Restorative Justice dari Kwitang

Rabu 03-11-2021,04:00 WIB
Editor : Noor Arief Prasetyo

Di situ, Eglash membagi hukuman jadi tiga bentuk: 1). Retributive justice. 2). Distributive justice. 3). Restorative justice.

Retributif adalah penghukuman terhadap pelaku atas kejahatan yang dilakukan. Disebut juga conventional justice.

Distributif adalah rehabilitasi para pelaku kejahatan. Biasanya untuk pengguna narkoba.

Restoratif merupakan prinsip restitusi. Melibatkan korban dan pelaku dalam proses yang bertujuan mengamankan: Reparasi (perbaikan sakit hati) bagi korban dan rehabilitasi bagi pelaku.

Restorative justice lahir pada awal 1970. Karena restributive justice  dianggap kurang memberikan manfaat terhadap korban, pelaku, dan masyarakat.

Lalu, para aktivis sistem peradilan pidana yang tersebar di Amerika Utara dan Eropa kemudian berupaya mengadakan gerakan reformasi sistem pemidanaan secara terorganisasi.

Ternyata, pada 1974, terinisiasi Victim-Offender Reconciliation Programm (VORP) di Ontario, Kanada, yang diindikasi sebagai gerakan awal konsep restorative justice.

Awalnya, program itu ditujukan kepada pelaku tindak pidana anak (pelakunya anak) dalam bentuk ganti rugi kepada korban. Misalnya, anak mencuri sesuatu. Kemudian, ortu memberikan ganti rugi kepada korban. Berdamai. Tanpa peradilan.

Hasilnya: Tingkat kepuasan cukup tinggi dari korban, pelaku, maupun masyarakat. Prestasi itu mendorong lahirnya program serupa di kawasan Eropa dan Amerika Utara.

Eddy O.S. Hiariej dalam bukunya, Prinsip-Prinsip Hukum Pidana (2014), membagi lima pola implementasi restorative justice:

1). Court-based restitutive and reparative measures. Konsep itu diusung pendukung ”civilization thesis” di Inggris. Yakni, ganti kerugian dari pelaku kepada korban, sebagai reparasi terhadap korban.

2). Victim-offender mediation programmes. Pendekatan yang dipengaruhi Gerakan Christian Mennonite (Christian Mennonite Movement) menitikberatkan nilai rekonsiliasi antara korban dan pelaku.

3). Restorative conferencing initiatives. Pendekatan yang menekankan konferensi sebagai sarana penyelesaian pidana yang terdiri atas dua model, yakni family group conference dan police-led community conferencing (musyawarah antarpihak, disaksikan polisi).

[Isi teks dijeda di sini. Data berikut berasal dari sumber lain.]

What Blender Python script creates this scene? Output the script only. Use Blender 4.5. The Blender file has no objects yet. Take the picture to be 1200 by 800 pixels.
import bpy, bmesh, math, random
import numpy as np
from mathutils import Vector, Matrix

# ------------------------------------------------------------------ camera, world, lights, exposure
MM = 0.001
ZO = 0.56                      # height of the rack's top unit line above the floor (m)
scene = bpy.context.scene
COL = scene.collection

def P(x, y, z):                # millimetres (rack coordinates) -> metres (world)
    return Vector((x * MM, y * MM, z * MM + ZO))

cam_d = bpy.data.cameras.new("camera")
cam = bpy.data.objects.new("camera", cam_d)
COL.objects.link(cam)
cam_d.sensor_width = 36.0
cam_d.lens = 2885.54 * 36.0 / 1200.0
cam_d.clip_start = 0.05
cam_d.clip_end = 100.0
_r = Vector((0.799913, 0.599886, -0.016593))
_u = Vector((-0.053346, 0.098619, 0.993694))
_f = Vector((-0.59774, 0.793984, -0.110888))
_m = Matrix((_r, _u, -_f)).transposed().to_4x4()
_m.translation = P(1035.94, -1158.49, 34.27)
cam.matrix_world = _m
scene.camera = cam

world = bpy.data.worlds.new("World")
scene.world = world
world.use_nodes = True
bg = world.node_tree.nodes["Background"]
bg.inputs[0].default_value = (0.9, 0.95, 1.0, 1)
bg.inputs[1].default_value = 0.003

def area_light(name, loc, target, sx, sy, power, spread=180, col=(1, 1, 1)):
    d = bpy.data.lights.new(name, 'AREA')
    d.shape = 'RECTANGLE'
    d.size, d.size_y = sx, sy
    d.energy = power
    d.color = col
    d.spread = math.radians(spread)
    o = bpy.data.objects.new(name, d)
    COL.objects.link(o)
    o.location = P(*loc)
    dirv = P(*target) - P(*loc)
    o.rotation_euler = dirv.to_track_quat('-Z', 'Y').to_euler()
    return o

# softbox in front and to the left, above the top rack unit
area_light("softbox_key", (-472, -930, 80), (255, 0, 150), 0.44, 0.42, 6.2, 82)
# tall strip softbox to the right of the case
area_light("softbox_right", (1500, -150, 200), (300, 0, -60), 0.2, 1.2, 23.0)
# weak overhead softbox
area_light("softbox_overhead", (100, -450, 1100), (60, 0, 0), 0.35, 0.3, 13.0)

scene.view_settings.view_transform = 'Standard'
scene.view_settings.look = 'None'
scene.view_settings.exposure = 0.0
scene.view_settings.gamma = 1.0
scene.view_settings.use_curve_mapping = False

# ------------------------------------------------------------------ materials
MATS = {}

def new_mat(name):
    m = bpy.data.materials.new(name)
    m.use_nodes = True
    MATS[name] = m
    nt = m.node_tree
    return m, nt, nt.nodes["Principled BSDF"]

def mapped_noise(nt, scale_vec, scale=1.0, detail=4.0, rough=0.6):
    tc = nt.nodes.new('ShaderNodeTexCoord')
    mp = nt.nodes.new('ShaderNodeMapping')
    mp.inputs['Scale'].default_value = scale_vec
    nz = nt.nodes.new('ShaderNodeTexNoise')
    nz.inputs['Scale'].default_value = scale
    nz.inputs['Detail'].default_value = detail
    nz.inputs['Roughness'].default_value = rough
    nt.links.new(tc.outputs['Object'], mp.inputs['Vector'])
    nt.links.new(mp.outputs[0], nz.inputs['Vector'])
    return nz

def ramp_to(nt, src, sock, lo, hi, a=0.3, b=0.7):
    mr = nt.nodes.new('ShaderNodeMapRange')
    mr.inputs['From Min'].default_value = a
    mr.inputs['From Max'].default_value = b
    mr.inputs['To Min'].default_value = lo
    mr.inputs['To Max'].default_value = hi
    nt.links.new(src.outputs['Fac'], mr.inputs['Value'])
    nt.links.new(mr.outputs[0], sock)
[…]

4). Community reparation boards and citizens pannel. Pendekatan ini menggunakan mekanisme panel antara warga dan dewan masyarakat dalam penyelesaian tindak pidana sebagaimana konsep children hearing system di Skotlandia.

5). Healing and sentencing circles. Pendekatan yang populer bagi warga asli Kanada ini mengikutsertakan para pihak yang umumnya terlibat dalam pengadilan tradisional ke dalam ruang persidangan konvensional.

Kendati, restorative justice belum ada dasar hukumnya di Indonesia. Tugas pemerintah bersama DPR menyusun aturannya.